In the quiet foyer of the Yukon Arts Centre, Catherine Deer says she’s not the best at interviews.

But she hits a confident stride fast as she begins to discuss the innocent history behind her exhibit, Drawn To Memory.

Her large-scale lifelike charcoal drawings, currently displayed in the main gallery, devour each wall. Each intricately crafted image is a page out of her personal storybook.

“Children remember a lot more than you think,” she says. “The memories I have from that time were more flashes of images that I have in my head that were fleshed out and given substance over the years through family stories, through my father’s incredible photograph collection.

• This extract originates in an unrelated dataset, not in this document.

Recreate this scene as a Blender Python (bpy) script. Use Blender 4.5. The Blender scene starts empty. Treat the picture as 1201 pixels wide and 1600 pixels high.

“It was a huge part of my psyche, a huge part of my life. And this show is sort of that culmination of those memories, those ideas, those stories. It was something that I really felt the need to say, to speak about, to share – sort of like an exorcism.”

When she was only about a month old, Deer says her family moved to Baker Lake and stayed for three and a half years. The exhibit focuses on those surroundings from the majestic animals and people, to the blankets of white snow.

Precision and proportion are delicately accounted for in each piece. Even a youthful touch is playfully incorporated. One drawing includes large snowflakes reminiscent of those children cut out with folded paper.

“I wanted to draw images that didn’t matter where you were or where you came from … kids could relate to … people could relate to,” she says. “Because who didn’t cut or draw snowflakes in school?”

Art became a part of Deer’s life at a very early age. She experimented with many materials, but says her love for drawing in graphite and charcoal agrees with her artistic ambitions.

“I think it’s the control it gives me and my style. I like to do a lot of detail and I like to be able to express myself with the charcoal because it affords me that ability to control the medium and to get the detail that I want to get.”

Through using the graphite and charcoal, Deer says it enables her to achieve a sort of “old photograph style”.

Two pieces in the show also include bold colour, which provides a strong contrast with the soft black and white details.

Precision and proportion are delicately and accurately conveyed in each piece. While they are labour intensive, she says it’s a fluid creation process for her to capture that realism.

“When it comes time to do a piece, it’s like I’ve drawn it already in my head,” she says. “It’s just transferring that through my hand and getting it onto the paper.”

The premeditation makes sense, considering the subject matter is rooted in history. However, she says she’s never explored it in her artwork before.

“It’s almost like a birthing, the show. This is the start,” she explains. “And it’s very appropriate that it’s of my childhood … when you first start having impressions of where you are, who you are, your relationship to things.”